## BEGIN

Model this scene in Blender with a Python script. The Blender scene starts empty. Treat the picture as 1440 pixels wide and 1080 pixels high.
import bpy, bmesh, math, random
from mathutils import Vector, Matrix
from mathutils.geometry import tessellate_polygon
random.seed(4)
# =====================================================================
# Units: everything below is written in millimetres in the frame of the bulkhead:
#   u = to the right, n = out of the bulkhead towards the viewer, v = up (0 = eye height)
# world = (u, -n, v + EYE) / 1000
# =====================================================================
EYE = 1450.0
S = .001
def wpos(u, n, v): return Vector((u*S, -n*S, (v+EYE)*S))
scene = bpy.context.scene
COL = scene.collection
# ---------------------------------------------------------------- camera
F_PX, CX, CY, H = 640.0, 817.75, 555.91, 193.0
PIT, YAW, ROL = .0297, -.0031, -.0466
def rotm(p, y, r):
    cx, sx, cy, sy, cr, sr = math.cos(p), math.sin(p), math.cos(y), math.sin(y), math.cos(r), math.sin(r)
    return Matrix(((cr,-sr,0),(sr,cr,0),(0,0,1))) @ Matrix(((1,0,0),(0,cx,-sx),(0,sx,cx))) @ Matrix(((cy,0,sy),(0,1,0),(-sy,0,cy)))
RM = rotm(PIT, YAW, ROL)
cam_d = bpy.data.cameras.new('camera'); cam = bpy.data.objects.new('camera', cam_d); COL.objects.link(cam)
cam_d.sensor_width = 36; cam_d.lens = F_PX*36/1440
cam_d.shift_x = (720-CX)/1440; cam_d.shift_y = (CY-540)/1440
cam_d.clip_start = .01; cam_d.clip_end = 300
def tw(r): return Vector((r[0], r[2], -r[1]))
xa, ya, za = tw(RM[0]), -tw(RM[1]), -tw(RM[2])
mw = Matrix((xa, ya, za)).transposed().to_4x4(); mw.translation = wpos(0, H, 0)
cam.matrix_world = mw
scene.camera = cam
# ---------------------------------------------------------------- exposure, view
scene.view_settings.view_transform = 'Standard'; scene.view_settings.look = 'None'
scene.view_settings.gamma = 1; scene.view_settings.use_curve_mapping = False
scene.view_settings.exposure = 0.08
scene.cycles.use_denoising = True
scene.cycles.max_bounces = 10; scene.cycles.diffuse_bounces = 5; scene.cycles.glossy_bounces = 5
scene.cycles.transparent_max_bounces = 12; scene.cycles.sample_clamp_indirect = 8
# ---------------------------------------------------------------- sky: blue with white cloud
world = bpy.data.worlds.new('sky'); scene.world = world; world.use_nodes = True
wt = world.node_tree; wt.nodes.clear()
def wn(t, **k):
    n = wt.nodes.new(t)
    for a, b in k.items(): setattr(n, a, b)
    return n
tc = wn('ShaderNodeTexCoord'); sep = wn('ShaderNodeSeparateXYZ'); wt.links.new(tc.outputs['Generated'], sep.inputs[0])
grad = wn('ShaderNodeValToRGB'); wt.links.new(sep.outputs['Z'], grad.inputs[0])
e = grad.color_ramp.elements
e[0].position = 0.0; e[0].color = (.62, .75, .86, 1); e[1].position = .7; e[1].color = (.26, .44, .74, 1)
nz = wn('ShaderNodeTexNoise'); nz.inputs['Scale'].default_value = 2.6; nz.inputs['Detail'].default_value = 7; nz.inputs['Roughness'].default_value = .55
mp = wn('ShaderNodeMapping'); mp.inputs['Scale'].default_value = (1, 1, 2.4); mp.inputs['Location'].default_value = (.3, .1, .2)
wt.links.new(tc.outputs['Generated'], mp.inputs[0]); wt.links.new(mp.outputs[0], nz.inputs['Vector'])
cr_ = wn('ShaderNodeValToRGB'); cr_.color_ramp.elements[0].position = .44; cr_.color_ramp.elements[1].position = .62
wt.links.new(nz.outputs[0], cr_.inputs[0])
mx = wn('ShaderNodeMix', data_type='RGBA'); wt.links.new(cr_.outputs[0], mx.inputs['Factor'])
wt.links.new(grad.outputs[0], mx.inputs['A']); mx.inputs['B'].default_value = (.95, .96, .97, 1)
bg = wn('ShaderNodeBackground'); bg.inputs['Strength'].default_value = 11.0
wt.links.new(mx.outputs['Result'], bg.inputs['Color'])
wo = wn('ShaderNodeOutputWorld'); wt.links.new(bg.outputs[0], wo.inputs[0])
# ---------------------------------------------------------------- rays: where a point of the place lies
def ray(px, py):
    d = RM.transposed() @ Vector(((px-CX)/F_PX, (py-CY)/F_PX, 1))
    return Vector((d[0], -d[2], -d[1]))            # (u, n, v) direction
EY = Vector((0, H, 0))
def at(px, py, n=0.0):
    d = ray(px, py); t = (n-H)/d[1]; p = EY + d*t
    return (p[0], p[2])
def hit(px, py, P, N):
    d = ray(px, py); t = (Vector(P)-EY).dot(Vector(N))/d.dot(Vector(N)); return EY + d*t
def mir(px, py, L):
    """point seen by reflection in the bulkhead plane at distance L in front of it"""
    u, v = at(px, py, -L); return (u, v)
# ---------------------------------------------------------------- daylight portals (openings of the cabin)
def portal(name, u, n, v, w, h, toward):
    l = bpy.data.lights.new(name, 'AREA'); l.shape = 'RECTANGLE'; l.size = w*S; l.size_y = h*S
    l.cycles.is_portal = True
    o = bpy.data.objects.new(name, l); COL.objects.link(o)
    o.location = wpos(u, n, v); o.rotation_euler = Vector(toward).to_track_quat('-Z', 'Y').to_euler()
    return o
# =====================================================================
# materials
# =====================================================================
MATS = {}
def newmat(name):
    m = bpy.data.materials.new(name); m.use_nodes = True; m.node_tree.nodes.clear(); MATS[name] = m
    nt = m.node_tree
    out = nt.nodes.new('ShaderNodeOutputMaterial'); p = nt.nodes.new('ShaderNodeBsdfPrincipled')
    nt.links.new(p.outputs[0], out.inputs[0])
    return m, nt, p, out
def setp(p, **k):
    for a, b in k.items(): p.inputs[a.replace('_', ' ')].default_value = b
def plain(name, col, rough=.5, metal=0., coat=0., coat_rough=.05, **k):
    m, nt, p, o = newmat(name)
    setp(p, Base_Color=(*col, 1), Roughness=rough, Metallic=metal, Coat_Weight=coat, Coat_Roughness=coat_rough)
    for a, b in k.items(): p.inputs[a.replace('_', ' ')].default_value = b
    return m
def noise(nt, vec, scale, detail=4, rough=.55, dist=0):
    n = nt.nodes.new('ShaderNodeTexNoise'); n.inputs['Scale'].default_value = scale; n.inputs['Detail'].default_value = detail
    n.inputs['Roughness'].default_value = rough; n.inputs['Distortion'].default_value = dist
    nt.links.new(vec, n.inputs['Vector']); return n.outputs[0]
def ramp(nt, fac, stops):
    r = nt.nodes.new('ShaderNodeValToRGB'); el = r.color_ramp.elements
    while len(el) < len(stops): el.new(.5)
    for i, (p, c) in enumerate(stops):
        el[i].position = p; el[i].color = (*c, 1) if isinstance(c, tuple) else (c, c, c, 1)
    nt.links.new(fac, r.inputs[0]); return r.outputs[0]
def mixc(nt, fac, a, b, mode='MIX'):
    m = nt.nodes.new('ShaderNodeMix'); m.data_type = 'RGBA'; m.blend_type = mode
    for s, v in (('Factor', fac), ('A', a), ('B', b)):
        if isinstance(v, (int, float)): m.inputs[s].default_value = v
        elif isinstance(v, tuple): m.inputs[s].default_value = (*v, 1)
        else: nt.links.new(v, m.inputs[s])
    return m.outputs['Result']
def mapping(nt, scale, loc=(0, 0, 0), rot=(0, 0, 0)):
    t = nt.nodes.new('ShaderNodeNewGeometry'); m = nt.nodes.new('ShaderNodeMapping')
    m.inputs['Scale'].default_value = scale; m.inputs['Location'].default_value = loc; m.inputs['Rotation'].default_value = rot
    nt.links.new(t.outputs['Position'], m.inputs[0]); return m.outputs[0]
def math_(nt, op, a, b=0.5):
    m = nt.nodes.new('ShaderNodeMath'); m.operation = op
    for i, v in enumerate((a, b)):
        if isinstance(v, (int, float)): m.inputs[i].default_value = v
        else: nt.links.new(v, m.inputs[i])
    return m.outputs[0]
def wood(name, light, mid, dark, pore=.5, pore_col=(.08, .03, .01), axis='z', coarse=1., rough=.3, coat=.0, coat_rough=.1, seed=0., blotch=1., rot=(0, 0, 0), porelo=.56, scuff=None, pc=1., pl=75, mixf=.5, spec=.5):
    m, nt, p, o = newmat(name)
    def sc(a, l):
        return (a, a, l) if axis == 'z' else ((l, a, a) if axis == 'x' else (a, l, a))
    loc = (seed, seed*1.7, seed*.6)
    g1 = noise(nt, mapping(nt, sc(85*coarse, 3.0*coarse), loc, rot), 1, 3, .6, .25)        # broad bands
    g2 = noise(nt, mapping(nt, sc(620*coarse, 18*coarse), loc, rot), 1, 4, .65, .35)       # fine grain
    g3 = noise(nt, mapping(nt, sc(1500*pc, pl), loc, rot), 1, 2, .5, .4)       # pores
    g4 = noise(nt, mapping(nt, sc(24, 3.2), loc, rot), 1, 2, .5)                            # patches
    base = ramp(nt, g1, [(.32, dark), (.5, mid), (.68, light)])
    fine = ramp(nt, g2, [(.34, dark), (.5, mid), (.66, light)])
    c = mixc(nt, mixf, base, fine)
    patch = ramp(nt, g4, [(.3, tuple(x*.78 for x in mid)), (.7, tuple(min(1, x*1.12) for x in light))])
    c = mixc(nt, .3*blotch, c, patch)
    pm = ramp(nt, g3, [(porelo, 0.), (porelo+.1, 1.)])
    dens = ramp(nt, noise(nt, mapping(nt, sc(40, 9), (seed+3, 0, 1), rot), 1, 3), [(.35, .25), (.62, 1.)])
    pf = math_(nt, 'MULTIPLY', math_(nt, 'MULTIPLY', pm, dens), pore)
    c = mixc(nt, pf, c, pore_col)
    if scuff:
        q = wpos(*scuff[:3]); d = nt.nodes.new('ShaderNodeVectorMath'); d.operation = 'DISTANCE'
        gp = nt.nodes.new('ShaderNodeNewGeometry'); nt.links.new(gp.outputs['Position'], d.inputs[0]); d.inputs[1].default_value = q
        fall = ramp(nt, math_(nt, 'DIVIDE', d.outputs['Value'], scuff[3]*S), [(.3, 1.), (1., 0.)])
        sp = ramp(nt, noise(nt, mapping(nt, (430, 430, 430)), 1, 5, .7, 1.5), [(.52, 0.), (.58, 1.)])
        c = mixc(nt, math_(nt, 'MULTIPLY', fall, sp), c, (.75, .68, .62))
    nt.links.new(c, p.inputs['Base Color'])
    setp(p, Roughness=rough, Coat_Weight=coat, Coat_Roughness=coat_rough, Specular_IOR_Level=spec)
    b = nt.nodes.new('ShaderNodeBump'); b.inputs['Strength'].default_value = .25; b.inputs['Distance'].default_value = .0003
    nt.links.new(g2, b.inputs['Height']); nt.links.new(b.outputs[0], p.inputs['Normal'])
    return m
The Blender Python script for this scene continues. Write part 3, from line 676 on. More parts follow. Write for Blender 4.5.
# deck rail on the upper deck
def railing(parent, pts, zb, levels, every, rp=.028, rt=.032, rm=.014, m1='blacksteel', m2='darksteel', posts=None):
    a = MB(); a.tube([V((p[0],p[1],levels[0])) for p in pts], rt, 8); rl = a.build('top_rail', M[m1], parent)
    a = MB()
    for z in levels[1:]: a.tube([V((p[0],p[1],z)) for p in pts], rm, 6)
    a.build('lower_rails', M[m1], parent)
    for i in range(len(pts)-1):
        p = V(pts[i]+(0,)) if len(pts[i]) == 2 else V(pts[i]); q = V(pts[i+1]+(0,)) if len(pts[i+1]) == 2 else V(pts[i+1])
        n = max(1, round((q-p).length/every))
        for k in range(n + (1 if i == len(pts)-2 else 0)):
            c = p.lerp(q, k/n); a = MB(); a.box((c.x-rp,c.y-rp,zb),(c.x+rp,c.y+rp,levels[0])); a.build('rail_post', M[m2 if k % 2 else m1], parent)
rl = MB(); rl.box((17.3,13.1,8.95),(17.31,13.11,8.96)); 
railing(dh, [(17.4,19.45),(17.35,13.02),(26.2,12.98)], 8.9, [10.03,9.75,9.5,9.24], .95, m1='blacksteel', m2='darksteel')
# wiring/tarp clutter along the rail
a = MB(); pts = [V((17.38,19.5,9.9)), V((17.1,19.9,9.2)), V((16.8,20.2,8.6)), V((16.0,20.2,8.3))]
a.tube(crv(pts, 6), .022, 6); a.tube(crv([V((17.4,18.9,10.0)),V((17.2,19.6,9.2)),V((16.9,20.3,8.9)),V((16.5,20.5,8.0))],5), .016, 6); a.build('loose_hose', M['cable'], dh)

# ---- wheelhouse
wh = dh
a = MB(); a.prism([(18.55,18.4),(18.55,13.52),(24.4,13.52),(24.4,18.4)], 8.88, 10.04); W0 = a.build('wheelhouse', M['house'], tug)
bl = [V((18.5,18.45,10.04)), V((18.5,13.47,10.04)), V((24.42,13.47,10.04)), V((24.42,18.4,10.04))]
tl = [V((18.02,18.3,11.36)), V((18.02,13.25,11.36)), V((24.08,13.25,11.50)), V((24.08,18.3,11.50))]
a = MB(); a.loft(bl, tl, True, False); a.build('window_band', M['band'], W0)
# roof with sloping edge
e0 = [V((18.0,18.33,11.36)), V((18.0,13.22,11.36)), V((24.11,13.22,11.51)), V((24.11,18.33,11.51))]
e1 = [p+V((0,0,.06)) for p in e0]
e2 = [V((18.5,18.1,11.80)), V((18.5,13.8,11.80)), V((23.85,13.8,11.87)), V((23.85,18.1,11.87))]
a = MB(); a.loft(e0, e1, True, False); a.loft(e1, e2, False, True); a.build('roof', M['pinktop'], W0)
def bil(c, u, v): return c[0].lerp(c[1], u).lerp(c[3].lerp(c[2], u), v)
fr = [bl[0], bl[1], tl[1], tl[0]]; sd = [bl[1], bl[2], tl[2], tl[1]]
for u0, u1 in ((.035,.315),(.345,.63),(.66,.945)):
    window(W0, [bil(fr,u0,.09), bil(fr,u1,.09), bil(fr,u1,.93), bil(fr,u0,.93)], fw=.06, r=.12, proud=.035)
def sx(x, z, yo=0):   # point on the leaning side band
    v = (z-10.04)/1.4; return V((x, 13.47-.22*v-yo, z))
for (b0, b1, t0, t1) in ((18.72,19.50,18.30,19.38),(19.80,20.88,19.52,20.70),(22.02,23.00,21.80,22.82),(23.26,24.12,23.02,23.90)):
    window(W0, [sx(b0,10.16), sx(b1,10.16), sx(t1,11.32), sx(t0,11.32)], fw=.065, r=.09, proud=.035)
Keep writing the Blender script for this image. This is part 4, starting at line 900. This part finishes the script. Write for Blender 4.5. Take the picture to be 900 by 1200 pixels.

## END

AIM OF THE EXERCISE: Retype exactly what runs from the line containing "The Blender Python" through the line containing "a.tube(crv(pts, 6), .022, 6);", both lines included, and stop there.

FINISHED ANSWER:
The Blender Python script for this scene continues. Write part 3, from line 676 on. More parts follow. Write for Blender 4.5.
# deck rail on the upper deck
def railing(parent, pts, zb, levels, every, rp=.028, rt=.032, rm=.014, m1='blacksteel', m2='darksteel', posts=None):
    a = MB(); a.tube([V((p[0],p[1],levels[0])) for p in pts], rt, 8); rl = a.build('top_rail', M[m1], parent)
    a = MB()
    for z in levels[1:]: a.tube([V((p[0],p[1],z)) for p in pts], rm, 6)
    a.build('lower_rails', M[m1], parent)
    for i in range(len(pts)-1):
        p = V(pts[i]+(0,)) if len(pts[i]) == 2 else V(pts[i]); q = V(pts[i+1]+(0,)) if len(pts[i+1]) == 2 else V(pts[i+1])
        n = max(1, round((q-p).length/every))
        for k in range(n + (1 if i == len(pts)-2 else 0)):
            c = p.lerp(q, k/n); a = MB(); a.box((c.x-rp,c.y-rp,zb),(c.x+rp,c.y+rp,levels[0])); a.build('rail_post', M[m2 if k % 2 else m1], parent)
rl = MB(); rl.box((17.3,13.1,8.95),(17.31,13.11,8.96)); 
railing(dh, [(17.4,19.45),(17.35,13.02),(26.2,12.98)], 8.9, [10.03,9.75,9.5,9.24], .95, m1='blacksteel', m2='darksteel')
# wiring/tarp clutter along the rail
a = MB(); pts = [V((17.38,19.5,9.9)), V((17.1,19.9,9.2)), V((16.8,20.2,8.6)), V((16.0,20.2,8.3))]
a.tube(crv(pts, 6), .022, 6); a.tube(crv([V((17.4,18.9,10.0)),V((17.2,19.6,9.2)),V((16.9,20.3,8.9)),V((16.5,20.5,8.0))],5), .016, 6); a.build('loose_hose', M['cable'], dh)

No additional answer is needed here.